4月29日のスペインのリブレメルカード紙に、ギリシャ政府は食品、電気代、飲食料(現在13%)、観光業(同6.5%)などの消費税率を上げる意向があることが報じられた。さらに高額所得者への税率を上げることで6億ユーロ、また、密輸入、タバコ、ガソリンや、贅沢品などへの課税率を上げて、2億7000万ユーロの税収を見込んでいるという。
さらに、歳入の増加の一貫として、ギリシャを代表するピレウス港の51%の株を、中国企業コスコ(Cosco)を含む候補先に売却することも決めた。この民営化で8億ユーロの歳入を予定している。
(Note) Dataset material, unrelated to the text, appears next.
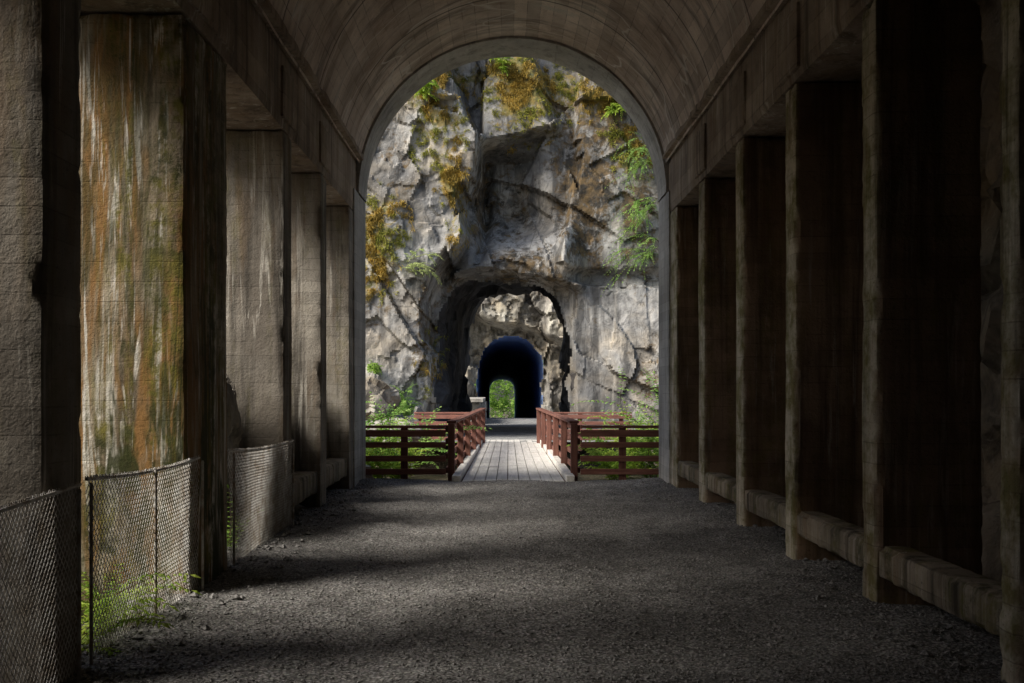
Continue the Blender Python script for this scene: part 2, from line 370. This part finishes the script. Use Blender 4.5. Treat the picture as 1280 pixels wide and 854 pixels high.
# ------------------------------------------------------------------ cliff one
S=38.9
def uL(v):
    pts=[(0,560),(120,585),(180,600),(240,585),(300,590),(345,560),(380,548),(600,542)]
    for (a,b),(c,d) in zip(pts,pts[1:]):
        if a<=v<=c: return b+(d-b)*(v-a)/(c-a)
    return pts[0][1] if v<0 else pts[-1][1]
def cliffY(x,z):
    u=630+S*x; v=484-S*(z-1.6)
    w=mn.noise_vector(Vector((x*.4,z*.4,2)))*.22
    j=facet(Vector((x*.6,11,z*.6)),26,18)
    l=uL(v)+j; left=1-ss(l-12,l+3,u)
    sm=.45+.4*left if v>120 else .85
    y=33+.09*(z-5)
    y-=1.7*left
    y-=1.3*ss(600,606,u+j*.5)*(1-ss(690,715,u-(v-170)*.3))*(1-ss(166,176,v+(u-650)*.22+j*.5))
    y+=1.0*ss(176,190,v+j*.3)*(1-ss(250,330,v))*ss(595,605,u)*(1-ss(640,690,u))
    y+=.45*math.exp(-((u-(607-(v-250)*.1)+j*.5)/7)**2)*ss(175,200,v)*(1-ss(320,340,v))
    y-=1.2*ss(240,330,v+j*.5)*(1-ss(338,350,v+j*.4-(abs(u-635)-40)*.3*(1 if abs(u-635)>40 else 0)))*ss(550,590,u)*(1-ss(700,740,u))
    y-=.6*ss(352,358,v-(u-760)*.1+j*.3)*ss(710,722,u+j*.3)
    y-=.45*ss(715,724,u+(v-200)*.12+j*.4)*(1-ss(330,342,v))
    P=Vector((x+w.x,3.3,z+w.y))
    rot=Vector((P.x*.85+P.z*.5,P.y,P.z*.85-P.x*.5))
    y+=facet(Vector((rot.x*.34,1.7,rot.z*.24)),1.5,1.9)*sm
    y+=facet(Vector((rot.x*.8,4.7,rot.z*.5)),.30,.55)*sm
    y+=facet(Vector((P.x*2.2,8.1,P.z*1.7)),.07,.16)*(.3+.7*left)
    y+=mn.fractal(Vector((x,z,5))*1.6,.9,2.1,4)*(.025+.03*left)
    return y
TX,TW=.02,2.2
def sup(q,h): return h*(max(0,1-abs(q)**3))**.5
def top1(x):
    x2=x+.18*mn.noise(Vector((x*.8,0,9)))
    q=(x2-TX)/TW
    return 3.3+sup(q,1.85)-.12*(x2-TX)*.5+.28*mn.noise(Vector((x*1.0,0,4)))+.12*mn.noise(Vector((x*2.7,0,4)))+.05*mn.noise(Vector((x*7,0,4))) if abs(q)<1 else -99
def mkcliff(name,label,x0,x1,z0,z1,st,fy,top,mat):
    X=xs(x0,x1,st); Z=xs(z0,z1,st)
    def keep(V,f):
        cx=sum(V[i][0] for i in f)/4; cz=sum(V[i][2] for i in f)/4
        jx=.20*mn.noise(Vector((3,cz*.9,1)))+.08*mn.noise(Vector((3,cz*2.6,1)))
        return not (cz<top(cx+jx)-.03)
    V,F=grid(len(X),len(Z),lambda i,j:(X[i],fy(X[i],Z[j]),Z[j]),keep)
    o=mesh(name,V,F,mat,None,34); tag(o,label,'cliff',kind='structure'); return o,V
cl,CV=mkcliff('cliff','tall fractured grey rock face with golden moss filling the view through the arch',-9,10,-5.6,16.5,.055,cliffY,top1,M_rock)
mossE=[(478,305,30,48,1.),(470,350,20,26,.7),(550,165,28,50,.8),(565,235,15,28,1.),(520,120,35,30,.8),(655,110,50,45,1.),(640,78,75,18,1.),(575,285,12,32,.6),(755,120,32,32,.75),(795,180,25,40,.7),(540,450,18,50,.45),(700,90,40,26,.9),(490,490,25,12,.4),(530,90,45,22,1.),(765,75,40,30,.8)]
stainE=[(735,230,42,120,.9),(770,140,50,60,.95),(800,260,28,110,.75),(815,470,25,50,.7),(640,120,40,50,.5),(655,330,50,25,.8),(640,250,35,70,.55),(535,430,22,90,.6),(600,250,14,80,.8),(560,360,22,50,.5),(740,130,60,40,.7),(500,200,28,60,.5),(690,350,30,20,.6),(480,400,30,30,.4)]
def field(E,x,z):
    u=630+S*x; v=484-S*(z-1.6); r=0
    for a,b,c,d,s in E:
        q=((u-a)/c)**2+((v-b)/d)**2
        if q<4: r=max(r,s*math.exp(-q*.7))
    return r
mo=[field(mossE,p[0],p[2]) for p in CV]; sn=[field(stainE,p[0],p[2]) for p in CV]
for nm,vals in (('moss',mo),('stain',sn)):
    at=cl.data.attributes.new(nm,'FLOAT','POINT'); at.data.foreach_set('value',vals if len(vals)==len(cl.data.vertices) else [0]*len(cl.data.vertices))
def blades(cands,N,lmin,lmax,wd,down=.7):
    V=[];F=[]
    for _ in range(N):
        p=Vector(random.choice(cands))+Vector((random.uniform(-.05,.05),random.uniform(-.04,.0),random.uniform(-.05,.05)))
        d=Vector((random.uniform(-.7,.7),-random.uniform(.3,1.),random.uniform(-down,.6))).normalized(); L=random.uniform(lmin,lmax)
        s=d.cross(Vector((random.uniform(-1,1),random.uniform(-1,1),random.uniform(-1,1)))).normalized()*wd
        m=p+d*L*.6; t=p+d*L+Vector((0,0,-L*.35*random.random()*2)); b=len(V)
        V+=[p-s,p+s,m+s*.8,t,m-s*.8]; F.append((b,b+1,b+2,b+3,b+4))
    return V,F
c1=[];c2=[]
for i,p in enumerate(CV):
    if mo[i]>.2:
        q=.7*nz(Vector(p)*1.6)+1.1*nz(Vector(p)*5.)
        if q+mo[i]*.6>.55:
            (c2 if (nz(Vector(p)*.8)>.0) else c1).append(p)
V,F=blades(c1,18000,.04,.18,.008,1.3); tag(mesh('moss',V,F,L_moss,None,None),'golden dry moss and grass hanging on the cliff ledges','moss',kind='stuff')
V,F=blades(c2 or c1,12000,.04,.14,.009); tag(mesh('green_moss',V,F,L_mossg,None,None),'yellow green moss pads on the cliff face','moss',kind='stuff')
def ring(cx,hw,zs,th,zb,n=60):
    pts=[]
    for i in range(n+1):
        t=i/n
        if t<.25: pts.append((cx-hw,zb+(zs-zb)*t/.25))
        elif t>.75: pts.append((cx+hw,zs+(zb-zs)*(t-.75)/.25))
        else:
            a=math.pi*(1-(t-.25)/.5); c=math.cos(a); s=math.sin(a); pts.append((cx+hw*math.copysign(abs(c)**.75,c),zs+th*s**.8))
    return pts
def tube(name,label,rings,amp,mat,fy=None,y0=0,grow=0):
    V=[];F=[];n=61; K=len(rings)-1
    for k,(y,*a) in enumerate(rings):
        for i,(x,z) in enumerate(ring(*a)):
            d=Vector((x-a[0],0,z-1.5)).normalized()
            f=fy(x,z)+.03; yy=f+(rings[-1][0]-f)*k/K
            p=Vector((x,yy,z)); e=(facet(p*.9,amp*1.6,amp)+mn.noise(p*2.5)*amp*.4)*(.3 if k==0 else 1)
            d=d*(e+grow); V.append((x+d.x,yy,z+d.z))
    for k in range(len(rings)-1):
        for i in range(n-1): F.append((k*n+i,k*n+i+1,(k+1)*n+i+1,(k+1)*n+i))
    o=mesh(name,V,F,mat,None,30); return tag(o,label,'tunnel',kind='structure')
NR=40; rr=[]
for k in range(NR+1):
    t=k/NR; rr.append((31.2+10.8*t,.02+.52*t,2.4-.5*t,3.3+.2*t,2.25-.1*t,-.4))
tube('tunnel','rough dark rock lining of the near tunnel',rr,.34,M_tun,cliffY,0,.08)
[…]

この港の民営化は前政権が決めていたが、当時野党であったシリザはそれに反対していた。政権に就いた当初も売却する姿勢はなかった(スペインのボスポプリ紙)。しかし、ユーログループの圧力の前に、資金難に苦しむチプラス政権は仕方なくこの売却を決めたようだ。これらの選挙公約に反する政策を行って歳入を増やしても、必要な額にはまだまだ開きがある。
◆国民投票の可能性
チプラス首相は3月に、協議が合意に至らない場合、ギリシャ政府は国民投票を実施する用意があると、語っている。ギリシャがユーロ圏財務相会合で交渉している内容に、国民は賛成か反対かを問う投票だ。これを持ち出したのは、所属するシリザ党内の極左派が政府が現在進めている交渉内容に反対しているからだ。国民投票を行うことによって、国民にその信を問えば、ギリシャが進むべき道が明確になる、と同首相は考えたようだ。
ドイツのショイブレ財務相は、当初この案に賛成しかねていた。なぜなら、それがユーロそのものを否定することに繋がる可能性があるからだ。しかし、現在のギリシャとの交渉の歩みから判断して、チプラス政権が勇断をもってユーロ財務相メンバーが求めている条件を受け入れるには国民投票しかないであろう、とショイブレ財務相は考えるようになったという。そして、ギリシャ国民がそれに反対すれば、ギリシャがユーロから離脱するということも覚悟しておく必要がある、と考え、そのための準備をドイツは既に行っている。このような憶測が、現在スペインの多くのメディアでなされている。また一部のスペインの経済紙では、ギリシャが部分的にデフォルトに陥る可能性もある、と見ている(スペインのエル・エコノミスタ紙、シンコディアス紙、エル・パイス紙、エクスパンシオン紙)
◆「ユーロから一旦離脱すべきだ」
ドイツの経済学者の中には「ギリシャは生産性に競争力を持つ必要がある。それにはユーロ圏から一旦離脱して、自国通貨に戻り、平価の切下げをして競争力を回復させるべきだ」という意見もある。その代表がメルケル首相の経済担当アドバイザーでシンクタンク経済研究センター(CESifo)の所長のハンス・ウエルナー・シン教授だ。ギリシャがユーロ圏に留まることになっても、ギリシャの生産性に競争力をつけることはできない。なぜなら、共同通貨の元では、ギリシャ独自の金融財政政策が取れないからである(スペインのエル・エコノミスタ紙)。
しかもギリシャの負債総額は3,170億ユーロ(約42兆7,750億円)で、その内のトロイカ(EU、ECB、IMF)からは2,400億ユーロ(約32兆3,850億円)の負債だ。これはGDPの175%を占め、負債の減免をしない限り、負債の返済は不可能で、よってギリシャ経済の回復はない、とスペインでも経済専門筋で言われている。これからも、ユーロ圏でギリシャ問題から解放されることはないようだ。